From Michele Bachmann to Ron Paul to Newt Gingrich to Rick Santorum, the candidates who have stirred passion on the right this presidential season have been those who have defined the election not as a struggle between economic stagnation and economic prosperity but between government tyranny and individual freedom. That’s why Obamacare is such a potent issue for grassroots conservatives; it also explains the right’s obsession with the Obama administration’s “war on religious liberty.” It’s why Gingrich gets such huge applause when he promises to abolish the Obama administration’s “czars.”
Listen to what Santorum said after he thumped Romney last week in Missouri. “People have asked me, you know, what is—what is the secret?” Santorum declared. “Why are you doing so well? Is it your jobs message? And, yes, we have a great jobs message … [but] the real message—the message that we’ve been taking across this country and here in Missouri—is a message of what’s at stake in this election … we have a president of the United States, as I mentioned, who’s someone who believes he knows better, that we need to accumulate more power in Washington, D.C., for the elite in our country to be able to govern you, because you are incapable of liberty, that you are incapable of freedom. That’s what this president believes. And I—and Americans—understand that there is a great, great deal at stake. If this president is reelected, and if we don’t have a nominee that can make this case and not be compromised on the biggest issues of the day, but can make the case to the American public that this is about the Founders’ freedom, this is about a country that believes in God-given rights and a Constitution that is limited to protect those rights.”

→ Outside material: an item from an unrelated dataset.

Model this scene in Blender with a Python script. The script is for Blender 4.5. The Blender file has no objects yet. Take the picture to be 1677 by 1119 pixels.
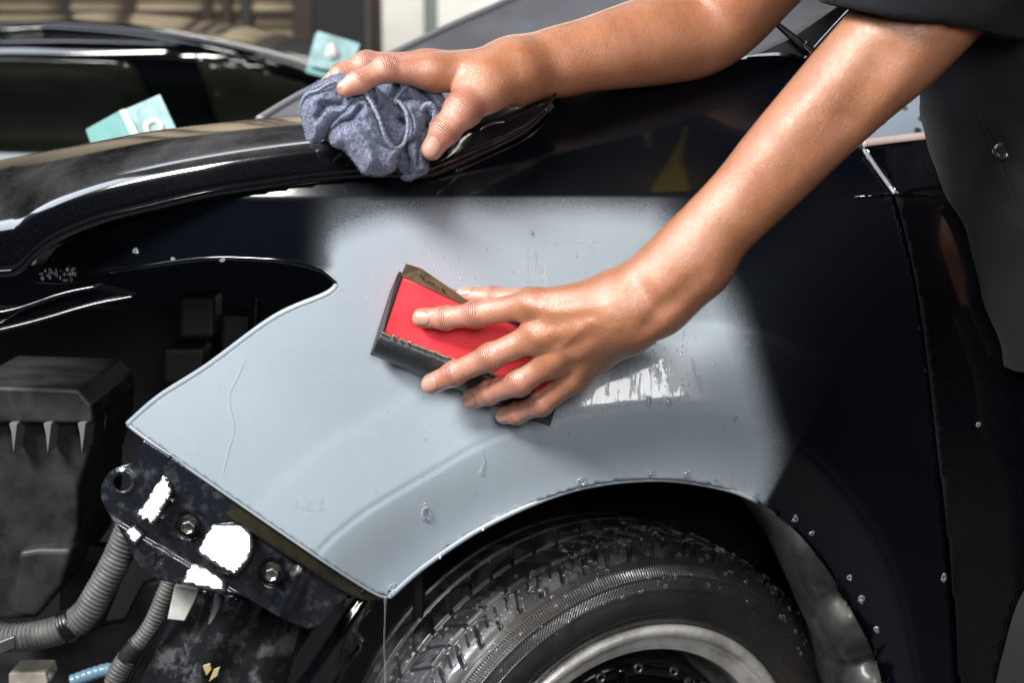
import bpy, bmesh, math, random
import numpy as np
from mathutils import Vector, Matrix, noise
from mathutils.geometry import delaunay_2d_cdt
R = math.radians
random.seed(7); rng = np.random.default_rng(7)
SC = bpy.context.scene; COL = SC.collection

# ------------------------------------------------------------------ camera
W0, H0 = 1677.0, 1119.0
CAMY, PITCH, FOC = -1.5, R(10), 53.7
CAM = Vector((0, CAMY, 0.78 + 1.5*math.tan(PITCH)))
cam = bpy.data.objects.new('camera', bpy.data.cameras.new('camera')); COL.objects.link(cam)
cam.location = CAM; cam.rotation_euler = (R(90)-PITCH, 0, 0)
cam.data.lens = FOC; cam.data.sensor_width = 36; cam.data.clip_end = 200; cam.data.clip_start = .05
cam.data.dof.use_dof = True; cam.data.dof.focus_distance = 1.47; cam.data.dof.aperture_fstop = 5.0
SC.camera = cam
FW = np.array([0, math.cos(PITCH), -math.sin(PITCH)]); UP = np.array([0, math.sin(PITCH), math.cos(PITCH)])
def P(px, py, Y=0.0):
    u = (px-W0/2)/W0*36/FOC; v = -(py-H0/2)/W0*36/FOC
    d = FW + np.array([u, 0, 0]) + UP*v
    return np.array(CAM) + d*((Y-CAMY)/d[1])
def PA(px, py, Y):                                   # the same for arrays
    px, py, Y = np.broadcast_arrays(np.asarray(px, float), np.asarray(py, float), np.asarray(Y, float))
    u = (px-W0/2)/W0*36/FOC; v = -(py-H0/2)/W0*36/FOC
    d = FW[None]+u.ravel()[:, None]*np.array([[1, 0, 0]])+v.ravel()[:, None]*UP[None]
    return np.array(CAM)[None]+d*((Y.ravel()-CAMY)/d[:, 1])[:, None]
def S(Y=0.0): return (Y-CAMY)/math.cos(PITCH)*36/FOC/W0      # metres per pixel at a depth
def V(a): return Vector([float(x) for x in a])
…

This is a bad general-election message. The Americans who decide presidential elections, especially in tough economic times, are pragmatic. They want candidates willing to do whatever it takes—no matter whose ideological ox is gored—to make the economic pain stop. It was FDR’s kitchen-sink pragmatism—along with his optimism and sense of urgency—that propelled him to victory over the doctrinaire Herbert Hoover. Bill Clinton beat George H.W. Bush in 1992 with the campaign motto, “It’s the economy, stupid.” Ronald Reagan won in 1980 in part because—unlike Goldwater 16 years earlier—he convinced Americans that when it came to popular government-spending programs, he would not let his conservative economic beliefs cause middle-class Americans any pain.
I suspect that Romney understands this. I’m sure he’d like to frame this campaign as a contest between a real-world, problem-solving businessman and a haughty academic who doesn’t understand what happens when ideas leave the blackboard. The problem is that at the very moment Romney wants to attack Obama for seeing the economy in abstract, ideological terms, his own party base is demanding that he do exactly the same thing.
Poor Mitt Romney. I actually think he’s interested in fixing the economy. But his party’s base is more interested in fighting the culture war by other means.